Recently we grew a bunch of weird succulents in the black pepper family from seed that we got from a collector in the Netherlands. All of them show interesting aspects of morphology for conservation of water and light penetration through thick-windowed leaves. We’ve also received plant starts from France and other countries. Sometimes a visitor comes by with a plant or somebody calls us because they want to get rid of a plant. Of course we don’t take everything that’s offered to us.
5. Do you have any special techniques for growing plants that you can share with gardeners?

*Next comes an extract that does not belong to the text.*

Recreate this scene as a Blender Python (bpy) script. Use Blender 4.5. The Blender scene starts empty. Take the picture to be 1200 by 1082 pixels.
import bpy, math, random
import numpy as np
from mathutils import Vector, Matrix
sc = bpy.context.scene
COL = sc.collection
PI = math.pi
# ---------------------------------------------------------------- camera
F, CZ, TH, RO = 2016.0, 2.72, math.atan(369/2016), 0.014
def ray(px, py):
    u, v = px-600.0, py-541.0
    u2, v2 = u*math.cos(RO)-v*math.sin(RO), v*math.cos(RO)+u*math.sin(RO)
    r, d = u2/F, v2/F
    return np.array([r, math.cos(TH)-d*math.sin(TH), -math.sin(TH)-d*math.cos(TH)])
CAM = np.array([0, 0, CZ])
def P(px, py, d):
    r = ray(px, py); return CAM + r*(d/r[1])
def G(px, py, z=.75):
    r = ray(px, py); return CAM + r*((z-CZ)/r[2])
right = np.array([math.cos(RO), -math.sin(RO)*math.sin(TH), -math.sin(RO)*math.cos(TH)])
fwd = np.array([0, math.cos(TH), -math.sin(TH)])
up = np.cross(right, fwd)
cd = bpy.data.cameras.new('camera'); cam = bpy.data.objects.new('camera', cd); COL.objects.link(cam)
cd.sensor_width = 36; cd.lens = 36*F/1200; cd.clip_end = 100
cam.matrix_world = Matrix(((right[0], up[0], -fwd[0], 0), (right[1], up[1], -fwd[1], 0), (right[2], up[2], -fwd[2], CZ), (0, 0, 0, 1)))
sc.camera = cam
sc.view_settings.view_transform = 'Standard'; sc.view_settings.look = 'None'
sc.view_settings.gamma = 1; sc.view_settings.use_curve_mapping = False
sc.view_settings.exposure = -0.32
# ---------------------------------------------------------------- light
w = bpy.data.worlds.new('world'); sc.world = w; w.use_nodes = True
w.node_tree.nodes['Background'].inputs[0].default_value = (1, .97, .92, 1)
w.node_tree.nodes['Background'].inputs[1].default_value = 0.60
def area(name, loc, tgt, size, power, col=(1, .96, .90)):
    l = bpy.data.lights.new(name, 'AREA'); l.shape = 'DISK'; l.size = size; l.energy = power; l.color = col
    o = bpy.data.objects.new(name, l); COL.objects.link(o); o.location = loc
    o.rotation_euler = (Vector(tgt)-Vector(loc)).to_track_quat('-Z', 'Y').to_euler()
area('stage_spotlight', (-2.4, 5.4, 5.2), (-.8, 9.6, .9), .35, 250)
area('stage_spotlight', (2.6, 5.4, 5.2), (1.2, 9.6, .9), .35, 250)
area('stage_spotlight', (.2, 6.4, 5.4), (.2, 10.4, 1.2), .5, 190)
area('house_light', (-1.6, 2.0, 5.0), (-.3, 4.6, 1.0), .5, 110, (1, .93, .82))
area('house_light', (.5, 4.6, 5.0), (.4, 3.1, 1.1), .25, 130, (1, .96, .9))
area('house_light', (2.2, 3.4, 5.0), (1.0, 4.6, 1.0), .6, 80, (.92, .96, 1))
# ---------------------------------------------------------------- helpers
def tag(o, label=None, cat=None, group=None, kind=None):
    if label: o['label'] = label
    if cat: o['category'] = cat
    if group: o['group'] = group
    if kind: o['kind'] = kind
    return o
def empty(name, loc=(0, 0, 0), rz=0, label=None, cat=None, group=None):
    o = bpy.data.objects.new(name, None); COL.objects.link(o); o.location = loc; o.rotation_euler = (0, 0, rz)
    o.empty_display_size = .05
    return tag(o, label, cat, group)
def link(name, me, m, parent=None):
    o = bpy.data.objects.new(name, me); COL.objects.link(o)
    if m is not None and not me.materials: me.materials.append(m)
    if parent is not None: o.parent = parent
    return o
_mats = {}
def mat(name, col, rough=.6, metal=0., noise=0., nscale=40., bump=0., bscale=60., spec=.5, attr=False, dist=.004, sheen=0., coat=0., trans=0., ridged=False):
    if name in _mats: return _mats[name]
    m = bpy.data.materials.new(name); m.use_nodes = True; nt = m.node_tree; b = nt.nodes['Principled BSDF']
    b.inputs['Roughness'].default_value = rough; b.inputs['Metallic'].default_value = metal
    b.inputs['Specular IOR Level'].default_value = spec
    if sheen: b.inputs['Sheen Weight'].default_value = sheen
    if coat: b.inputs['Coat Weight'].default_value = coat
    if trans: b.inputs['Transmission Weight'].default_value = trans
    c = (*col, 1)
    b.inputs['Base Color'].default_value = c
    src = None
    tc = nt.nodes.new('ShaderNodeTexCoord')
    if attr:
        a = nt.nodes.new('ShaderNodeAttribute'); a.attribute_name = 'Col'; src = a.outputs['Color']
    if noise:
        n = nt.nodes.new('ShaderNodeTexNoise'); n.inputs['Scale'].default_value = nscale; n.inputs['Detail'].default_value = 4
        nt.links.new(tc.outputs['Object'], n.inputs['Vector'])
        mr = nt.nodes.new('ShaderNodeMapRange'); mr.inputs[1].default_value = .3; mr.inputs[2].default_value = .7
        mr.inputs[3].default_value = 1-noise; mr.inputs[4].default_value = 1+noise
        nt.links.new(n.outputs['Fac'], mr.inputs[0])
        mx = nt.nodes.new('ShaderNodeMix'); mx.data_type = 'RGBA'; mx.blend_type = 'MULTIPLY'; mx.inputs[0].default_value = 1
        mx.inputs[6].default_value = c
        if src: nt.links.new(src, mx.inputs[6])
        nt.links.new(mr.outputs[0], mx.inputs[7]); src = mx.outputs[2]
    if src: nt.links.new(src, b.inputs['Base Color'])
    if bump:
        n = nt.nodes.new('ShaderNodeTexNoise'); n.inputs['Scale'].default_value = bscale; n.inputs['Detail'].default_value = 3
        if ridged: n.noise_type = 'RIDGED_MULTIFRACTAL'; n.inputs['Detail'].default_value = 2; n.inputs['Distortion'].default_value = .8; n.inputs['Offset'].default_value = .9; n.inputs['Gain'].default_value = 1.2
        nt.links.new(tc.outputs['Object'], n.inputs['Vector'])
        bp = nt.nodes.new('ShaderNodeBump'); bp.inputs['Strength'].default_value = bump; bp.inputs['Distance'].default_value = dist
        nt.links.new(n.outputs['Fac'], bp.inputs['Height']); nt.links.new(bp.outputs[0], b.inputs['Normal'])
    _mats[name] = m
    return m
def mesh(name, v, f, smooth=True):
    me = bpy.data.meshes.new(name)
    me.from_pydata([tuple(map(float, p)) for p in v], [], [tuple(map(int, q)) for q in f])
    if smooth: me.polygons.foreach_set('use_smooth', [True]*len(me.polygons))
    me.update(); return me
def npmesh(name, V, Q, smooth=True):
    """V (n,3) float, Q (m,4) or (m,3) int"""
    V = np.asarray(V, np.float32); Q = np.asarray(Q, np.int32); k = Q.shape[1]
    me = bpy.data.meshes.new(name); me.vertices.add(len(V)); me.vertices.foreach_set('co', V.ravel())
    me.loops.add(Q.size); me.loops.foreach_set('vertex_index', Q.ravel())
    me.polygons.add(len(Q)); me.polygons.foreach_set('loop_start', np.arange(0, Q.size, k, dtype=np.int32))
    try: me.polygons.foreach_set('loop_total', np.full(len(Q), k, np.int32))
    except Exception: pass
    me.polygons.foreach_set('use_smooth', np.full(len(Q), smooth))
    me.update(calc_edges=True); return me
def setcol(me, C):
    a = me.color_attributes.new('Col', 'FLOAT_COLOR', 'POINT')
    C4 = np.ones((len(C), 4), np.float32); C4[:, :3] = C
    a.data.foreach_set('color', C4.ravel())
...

I often inform researchers: “There’s nobody that these plants are more important to than you.” If they assign care of the plants to an inexperienced student, they may be taking chances. Believe it or not, at the greenhouses, there are four of us who can water – Janice Harvey, the assistant greenhouse manager, two work-study students, and me. One of us who can water is in our greenhouses every day of the year -- every Christmas, every Hanukkah, every birthday, every single day. I tell you this because if you want to do a good job of growing plants, the best thing you can do is pay attention to them. They need water and regular food. You can eat peanut butter for months and you wouldn’t die but that’s not the best thing for you. But somehow people think that if they fertilize their plants once a month, they’re doing a good job. Plants need regular, small amounts of fertilizer just like people need regular, small amounts of food.
A lot of plants that do well in houses really just tolerate the conditions. Some plants have names like “Cast Iron Plant” because you almost can’t kill them; they are extremely tolerant. But if you want to grow more unusual things, you have to pay attention to their needs, and in many cases, that means daily or at least every other day.